Responsibility lies squarely with the SCAF and the
Brotherhood. By respecting the wishes of a majority of Egyptians with
regard to the presidential elections, the military has shown that it can
act wisely. But it should not view this as a concession giving it a
free hand to delay a full transition. Morsi’s victory speech aimed at
being reassuring and consensual, but the Islamists must do far more and
resist the temptation of triumphalism that has marked virtually all of
their prior successes.
Throughout this process, the international community
– and notably the West – has been caught between the need to support a
democratic transition and the enormous suspicions that continue to taint
its actions due to a chequered history of excessive interference and
support for authoritarian rule.
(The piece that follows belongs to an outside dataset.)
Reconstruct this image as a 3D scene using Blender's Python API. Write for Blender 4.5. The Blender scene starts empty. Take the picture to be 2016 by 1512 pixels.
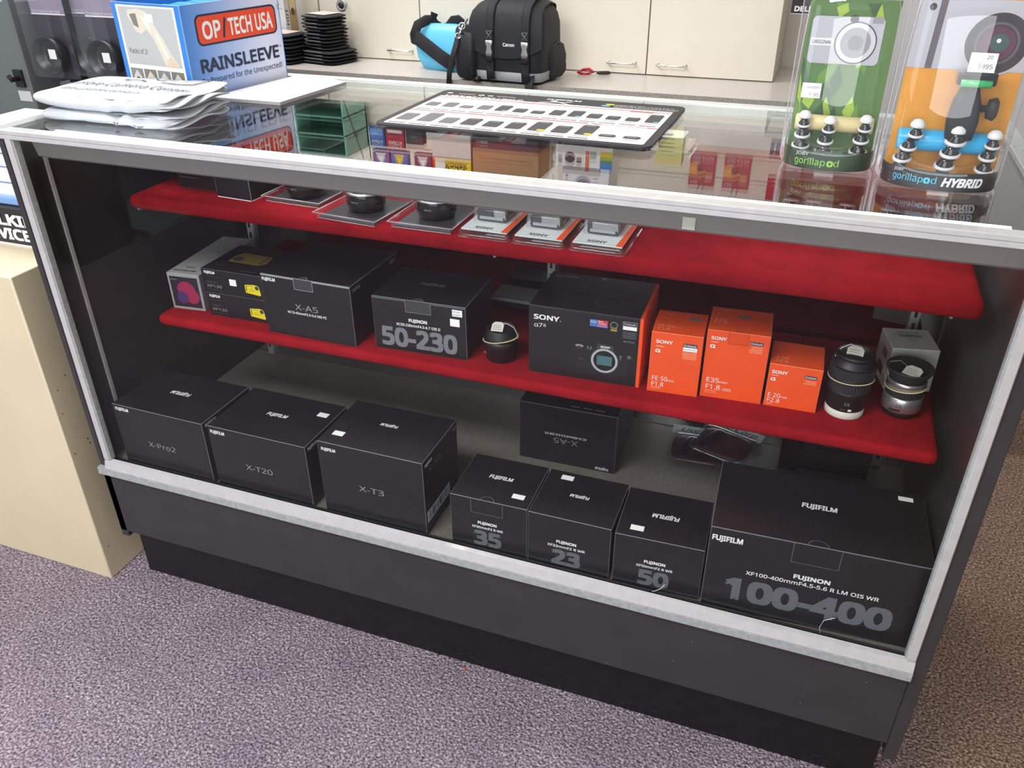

Achieving a proper balance between
pressuring the SCAF without triggering widespread hostility will not be
easy, especially at a time of heightened xenophobia and mistrust of
anything coming from the outside.
At a minimum, the international community should
express a strong commitment to helping the economy through what
inevitably will be a trying period once it is clear the country is on a
path to a genuine democratic transition. Assistance would include the
International Monetary Fund’s substantial soft loan package; financial
aid from various countries; and encouragement of foreign direct
investment. At the same time, key outside actors ought to unambiguously
condemn attempts to undermine democratically elected civilian
institutions.
Considering the stakes, the historical rupture
embodied in the uprising and the fears of so many core constituencies,
what is most surprising, arguably, is that there has not been more
violence – that Egyptians, by and large, have engaged in spirited
debate, taken to the streets peacefully and participated in electoral
politics.
Morsi’s victory, though a bitter disappointment to a large number of
Egyptians, is a signal of a continued transition. Yet all this is
enormously fragile, a brittle reality at the mercy of a single
significant misstep. To right the course of this perilous transition
will require different and wiser steering from all who, for the past
eighteen months, have had a hand in it.